Le vent souffle des nuages de sable sur la route qui mène de la frontière égyptienne vers la ville libyenne de Tobrouk, en longeant la Méditerranée.

Devant nous, un paysage désertique et immobile. La route est étrangement vide et nous conduit vers une ville silencieuse, où la guerre qui déchire la Libye paraît lointaine et irréelle.

Mais pour les nombreux rescapés qui ont trouvé refuge à Tobrouk, cette cité portuaire située à 250 kilomètres de la frontière, la guerre est une réalité on ne peut plus concrète.

Parmi eux, Sami et Goma Al-Gtani, deux cousins de 27 et 23 ans qui se sont échappés hier de la ville d'Ajdabiya, où les insurgés affrontent depuis plusieurs jours les troupes loyales au colonel Kadhafi.

La ville a été brièvement contrôlée par les forces rebelles. Mais pour les troupes du régime, Ajdabiya constituait le dernier obstacle avant Benghazi, la «capitale» de la révolte libyenne. Depuis jeudi dernier, l'armée fait pleuvoir des tirs d'artillerie sur des mosquées remplies de fidèles, des tireurs embusqués sur les toits terrorisent les habitants, et des chars d'assaut ont été déployés dans des cours d'école, pour que les avions alliés n'osent pas les bombarder, racontent les deux cousins. Un des trois grands quartiers de la ville a été carrément rasé. Et les habitants d'Ajdabiya vivent dans la peur. «Les snipers bloquent les rues pour attirer les habitants dans des embuscades et les enlever», dit Sami Al-Gtani, l'aîné des deux jeunes hommes.

La situation humanitaire se dégrade à Ajdabiya. La nourriture est rare, la centrale électrique a été touchée, et l'hôpital fonctionne avec une poignée de médecins. «La situation y est misérable», selon Sami. Effrayés, les habitants craignent même de boire l'eau de la ville, qui a selon eux un goût étrange depuis quelques jours... Justifiée ou pas, la peur est omniprésente.

Les partisans de Kadhafi ont aussi créé des «cellules cachées» au sein des insurgés, affaiblissant les troupes des opposants du régime.
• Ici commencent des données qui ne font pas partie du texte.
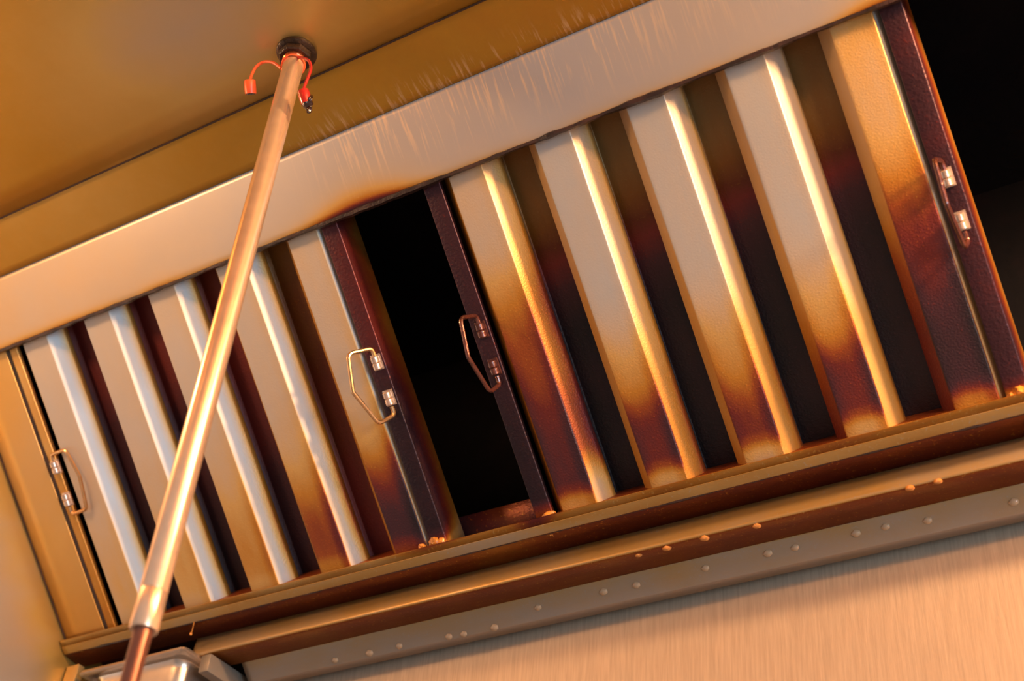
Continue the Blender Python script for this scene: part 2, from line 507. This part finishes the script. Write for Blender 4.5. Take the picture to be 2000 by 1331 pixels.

Aujourd'hui, les pro-Kadhafi contrôlent deux des trois entrées de la ville. Mais selon les deux jeunes hommes, l'un de ces points de contrôle est encerclé par les insurgés, qui ont coupé la ligne d'approvisionnement de l'armée. Et lundi, les avions alliés ont bombardé un important camp militaire près de la ville. La bataille d'Ajdabiya est loin d'être terminée.

Catastrophe humanitaire

La vaste majorité des habitants de la ville (90%, selon Sami) ont fui. Mais plusieurs n'ont nulle part où aller. Ils ont monté des tentes dans le désert et survivent difficilement, privés de tout et oubliés du monde.

Sur la route entre Ajdabiya et Tobrouk, qui passe au sud de Benghazi, les deux cousins ont croisé ces camps où s'entassent des milliers de rescapés. Ils viennent d'Ajdabiya mais aussi d'autres villes qui ont été reconquises par Kadhafi après être brièvement tombées sous le contrôle des rebelles, telles Ras Lanouf et Brega.

« Ces gens vivent une véritable catastrophe», s'indigne Sami Al-Gtani, qui a été renversé de croiser ces survivants qui n'ont plus de carburant, pas de nourriture, et qui ne reçoivent presque aucune aide.

Combien de gens ont péri à Ajdabiya? Impossible de le savoir. Mais quand un quartier entier est réduit à néant, il y a sûrement des victimes. Et selon Sami, «il n'y a plus de place au cimetière pour enterrer les morts.»

Plusieurs dizaines des rescapés d'Ajdabiya ont abouti à Tobrouk. Il y a quelques jours, la ville a lancé un appel aux habitants pour loger ces gens. Pas moins de 300 familles ont offert de les accueillir... Hier, une des grandes tentes qui devait abriter les rescapés était vide: tout le monde avait trouvé un toit où passer la nuit.

Alors que le sort de leur ville est en train de se jouer, qu'attendent Sami et Goma de la coalition, qui pilonne les bases militaires de Kadhafi depuis cinq jours? Pour Sami, ce n'est pas assez.

«Quand les avions attaquent l'armée de Kadhafi, les soldats vont se cacher. Nous avons besoins d'armes pour aller à leur poursuite.»